Sürgün kelimesi ruhunuza uygun geliyor mu?

Canım sıkıldığı zaman sürgün diyorum. Ve onda da teselli buluyorum kendime göre. Dünyada çok kıymetli insanlar sürgüne uğramıştır. Abdülhamit gibi vatanını seven bir insan bile sürgüne gönderilmiş. Mehmet Akif, Namık Kemal, dünya kadar insan sürgün yaşamış. Hatta kendi hoşgörü telakkilerim içinde kimseye “onlar” “ötekiler” “karşı taraf” “karşı cephe” demeyi yakışıksız buluyorum; ama kendine göre bir düşüncesinden dolayı Troçki de Meksika'da sürgün yaşamış.

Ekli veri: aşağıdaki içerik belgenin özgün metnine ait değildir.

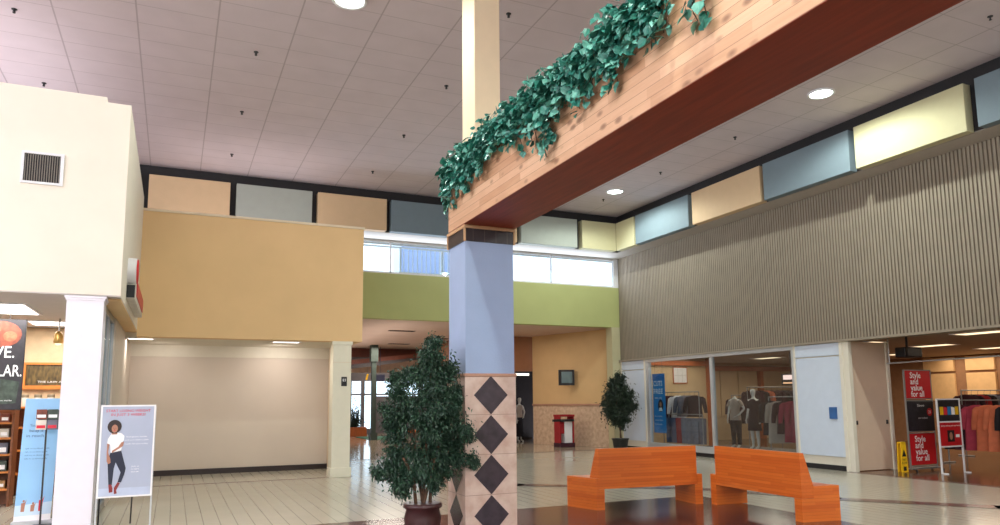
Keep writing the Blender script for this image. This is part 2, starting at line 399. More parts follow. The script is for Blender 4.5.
# ------------------------------------------------------------------ the room shell
CZ = 7.42
m = MB(); m.box(-12, 13.9, -13, 21.2, CZ, CZ + .1); struct(m.build('ceiling', M['ceil']))
m = MB(); m.box(-12, 27, -13, 20.25, -.1, 0); struct(m.build('floor', M['floor']))
m = MB(); m.box(-12, 14, 20.25, 36.3, -.1, 0); struct(m.build('floor', M['floor_hall']))
m = MB(); m.box(13.46, 24.4, 3.6, 22.8, 0, 0.004); struct(m.build('floor', M['floor_shop']))
m = MB(); m.box(-.6, 8.0, -6, 9.95, 0, 0.004); struct(m.build('floor', M['floor_dark']))
pl = [(-2, 17.5), (4.1, 14.8), (6.08, 12.71), (8.52, 10.77), (9.66, 8.6), (10.96, 6.88), (13, 4.6)]
m = MB()
for (xa, ya), (xb, yb) in zip(pl[1:], pl[2:]):
    d = Vector((xb-xa, yb-ya, 0)).normalized(); n = Vector((-d.y, d.x, 0))*.17; e = d*.06
    a = Vector((xa, ya, .005)) - e; b = Vector((xb, yb, .005)) + e
    m.quad([a-n, b-n, b+n, a+n])
m.box(-.9, 3.6, 15.86, 15.95, 0, .005); m.box(3.5, 13.3, 20.2, 20.3, 0, .005); m.box(13.28, 13.40, 4.6, 11.5, 0, .005)
struct(m.build('floor', M['floor_band']))

# back wall: green bulkhead over the hall, clerestory, upper bulkhead
m = MB(); m.box(3.3, 13.6, 20.25, 20.55, 3.95, 5.27); struct(m.build('wall_back', M['green']))
m = MB(); m.box(-12, 3.85, 20.25, 20.55, 3.0, 6.25); struct(m.build('wall_back_left', M['tan']))
m = MB(); m.box(-12, 13.6, 19.36, 20.9, 6.25, CZ); struct(m.build('wall_back_upper', M['soffit']))
m = MB(); m.box(-12, 12.84, 19.32, 19.36, 6.27, CZ - .002); struct(m.build('trim_1', M['black']))
m = MB(); m.box(12.84, 13.6, -13, 19.36, 6.25, CZ - .001); struct(m.build('wall_right_upper', M['soffit']))
m = MB(); m.box(12.80, 12.84, -13, 19.32, 6.27, CZ - .002); struct(m.build('trim_2', M['black']))
m = MB(); m.box(13.1, 13.6, 20.25, 20.6, 0, 3.95); struct(m.build('trim_3', M['panel_yellow']))
# clerestory window in the back wall
w = m = MB(); m.box(3.85, 13.4, 20.3, 20.38, 5.27, 5.33); m.box(3.85, 13.4, 20.3, 20.38, 6.19, 6.25)
m.box(13.25, 13.6, 20.26, 20.38, 5.27, 6.25); m.box(3.85, 3.95, 20.3, 20.38, 5.27, 6.25)
for x in (5.6, 8.4, 10.9): m.box(x, x+.035, 20.3, 20.36, 5.3, 6.22)
wf = struct(m.build('window_1', M['white']))
m = MB(); m.box(3.9, 13.3, 20.33, 20.34, 5.3, 6.22); m.build('pane', M['glass'], wf)
# outside of it
m = MB(); m.box(7.35, 10.6, 25.2, 25.4, 4.2, 10.0); m.box(7.05, 7.35, 25.1, 25.4, 4.2, 10.0, 1)
struct(m.build('wall_exterior', [M['ext'], M['ext_white']]))
t = thing('roof_railing', 'white metal roof railing with upright bars outside the clerestory window', 'railing', (7.6, 21.3, 5.0))
m = MB(); m.box(4.9, 9.0, 21.28, 21.32, 6.26, 6.31); m.box(6.2, 9.0, 21.28, 21.32, 5.5, 5.54); m.build('rail', M['ext_white'], t)
m = MB()
for i in range(19): m.box(6.3+i*.145, 6.325+i*.145, 21.29, 21.31, 5.54, 6.26)
m.build('bars', M['ext_white'], t)
for x in (6.2, 7.55, 9.0):
    m = MB(); m.box(x-.03, x+.03, 21.27, 21.33, 5.0, 6.3); m.build('post', M['ext_white'], t)
m = MB(); m.box(-12, 14, 20.9, 24, 4.85, 5.0); struct(m.build('roof', M['ext_white']))

# right wall: ribbed bulkhead
m = MB(); prof = []
y = 2.0
while y < 20.25:
    prof += [(y, 13.40, 0), (y+.024, 13.40, 1), (y+.030, 13.416, 1), (y+.046, 13.416, 1), (y+.054, 13.40, 0)]; y += .078
prof = [(min(a, 20.25), b, c) for a, b, c in prof]
z0, z1 = 2.86, 6.25
vs = [(x, yy, z) for yy, x, c in prof for z in (z0, z1)]
fs, mi = [], []
for i in range(len(prof)-1):
    m.add([vs[2*i], vs[2*i+1], vs[2*i+3], vs[2*i+2]], [(0, 1, 2, 3)], 1 if (prof[i][2] and prof[i+1][2]) and prof[i][1] > 13.41 or (prof[i][1] != prof[i+1][1]) else 0)
m.box(13.433, 13.6, 2, 20.25, z0, z1, 0)
struct(m.build('wall_right', [M['ribs'], M['rib_gap']]))
m = MB(); m.box(13.34, 13.62, 2, 20.25, 2.81, 2.86); struct(m.build('trim_4', M['ribs']))
m = MB(); m.box(13.4, 13.6, -13, 3.6, 0, 6.25); struct(m.build('wall_right_near', M['beige_wall']))
# white cladding panels between the shop openings
def cladding(name, y0, y1, plaque):
    m = MB(); m.box(13.44, 13.58, y0, y1, 0.0, 2.81); o = struct(m.build(name, M['beige_light']))
    m = MB(); m.box(13.40, 13.44, y0+.09, y1-.05, .30, 2.50); m.box(13.40, 13.44, y0+.09, y1-.05, 2.53, 2.80); m.build('cladding_panel', M['pale'], o)
    m = MB(); m.box(13.38, 13.45, y1-.055, y1-.005, 0.0, 2.81); m.box(13.38, 13.45, y0, y0+.085, .0, 2.81); m.build('edge_post', M['beige_light'], o)
    m = MB(); m.box(13.42, 13.44, y0+.085, y1-.055, 0.0, .11); m.build('toe_kick', M['black'], o)
cladding('wall_right_panel', 11.5, 12.90, True)
cladding('wall_right_panel', 18.85, 20.22, False)
t = m = MB(); m.bbox(13.375, 13.40, 11.75, 11.95, 1.12, 1.38, .004); tag(m.build('wall_plaque', pm('plaque_blue', (48, 92, 148), rough=.4), None), 'small blue plaque on the pale panel between window and entrance', 'plaque')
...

Türkiye'de binlerce insan bugün de anket yapılsa sevdiklerini söylüyorlar. Benim için utandırıcı bir şey yok. Ben hırsız filan değilim. Allah'ıma sena olsun haram yemedim. Çalmadım, çırpmadım. Kardeşlerimin durumu bellidir. Bir işle uğraşıyorlar. Bir ağaç kovuğundan da çıkmadık. Yani geniş bir ailemiz vardı, fakat neyleyelim hep böyle kalsın kardeşlerim. Böyle olduğum halde değişik şeylerden dolayı ilişmelerin incittiğini, acıttığını ve içimi kanattığını söylemeliyim.

Nasıl bir işaret beklersiniz dönebilmek için? Bu pusun tamamen kaybolmasını mı?

Sağlığım müsait değil benim bunları dinlemeye. Burada bir sıkıntım da yok. Yani ben zaten bekâr bir insanım. Şeker hastasıyım, damla damla bir şeyler yiyorum. Bana çok az şey yetiyor. Allah'ın lütfu, 40-50 tane kitap yazdım, teliflerini gönderiyorlar. Bu mevzuda bir problemim yok. Nerede bir delik bulursam başımı sokup orada kalıyorum. Sular tam durulmadıktan sonra yeniden Türkiye'de bir kıyamet kopmasına vesile olmak istemem. Çünkü sûru dudağında üflemek için bekleyen bir sürü insan var.